Sunday, May 11, 2014

Happy Mother's Day

To all the moms out there, but especially mine – I wish you a wonderful day full of love and laughter.

A number of times in previous posts, I've mentioned how great my mother is, and how grateful I am to have her.  The reality is she deserves much more … but the least I can do is write today’s post just for her.

For the most part, my mom raised me on her own.  My parents split when I was three, and though my father was technically still around, that wasn't always a good thing.  She remarried a few years later, but my stepfather was hardly a parent either.  Still, with just one real parent, I know I was luckier than most people with two (or more).

My mom is the reason I am who I am today.  Just by being herself and leading by example, she taught me to be giving, caring, and compassionate, and to always think about others.  Just as she learned from her mother (my Gram), she taught me to dedicate my life to helping people, to giving back.  When anyone asks why she does so much volunteer work, she has a very simple answer: “because I can.”   

... even when I didn't want to hear!
When I was growing up, she was more than a parent – she became my best friend.  She was (and still is) the person I run to when something exciting happens, and the person I cry to when something is wrong.  My mom was always real and honest with me.  She shared things that many parents would conceal, but that encouraged me to be just as open and true with her.  

My mother always believed in me.  She thought I could do anything, be anything, and was always sure that I would excel at whatever I chose to do or be.  At the same time, she taught me to be humble.  She wanted me to believe that I was a beautiful genius who could inspire the world, but she somehow still raised me to remain grounded.  Though she wanted me to have everything, she made sure I knew that I was not entitled to any of it: I had to work for whatever I wanted in life … but then I could appreciate it that much more.  

Like most mothers, she never thought that any boy I dated was good enough.  She wanted someone who would treat me like a queen, who would live only to make me happy.  Even hubby wasn't acceptable at first – it took many years (and a truly terrible boyfriend in between) for her to realize how great he was.  Once she did, though, she embraced him as more than just her daughter’s boyfriend (or husband) – she grew to love him as her own son.  On our wedding day, she was as happy as I was, because she knew he would always take care of me.  The added bonus is that hubby and I have the joy of forever teasing her about it, and the memory of her admitting that she was wrong and I was right.

Through good times and bad, my mom has always supported me.  When I ran for junior high school president, she helped me with my campaign speeches.  When it was time for my high school prom, she made my dress.  When I took on the huge responsibility of chairing an overnight charity event, she became my co-chair without a second thought.  

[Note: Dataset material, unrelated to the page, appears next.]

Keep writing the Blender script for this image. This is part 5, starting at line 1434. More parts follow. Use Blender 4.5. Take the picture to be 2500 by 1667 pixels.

When I got sick, it became a lot harder.  There isn't a tangible thing she can do to take my pain away, and I know that makes her feel helpless.  What she doesn't realize, though, is how much the “little things” really mean to me.  Whether it’s taking me to a doctor’s appointment, bringing me matzo ball soup, or joining me for an arthritis walk, she continually shows me that she has my back.  Coming over to do nothing or understanding when I’m not even up for that – those are the things that mean more than I can explain.
Notice the ink:
My iris for her, and her buttahfly for me!
People often joke about how awful it would be to grow up and turn into their parents, and we’re no different.  Mom and I have laughed, cried, screamed, and cursed ourselves – and each other – when we’ve heard a conversation between my gram and mom come out of my mom and me.  When I really think about it, though, growing up to become someone as loving, caring, and giving as my mom?  That’s really not such a bad thing.

Happy Mother’s Day, Mom … I love you.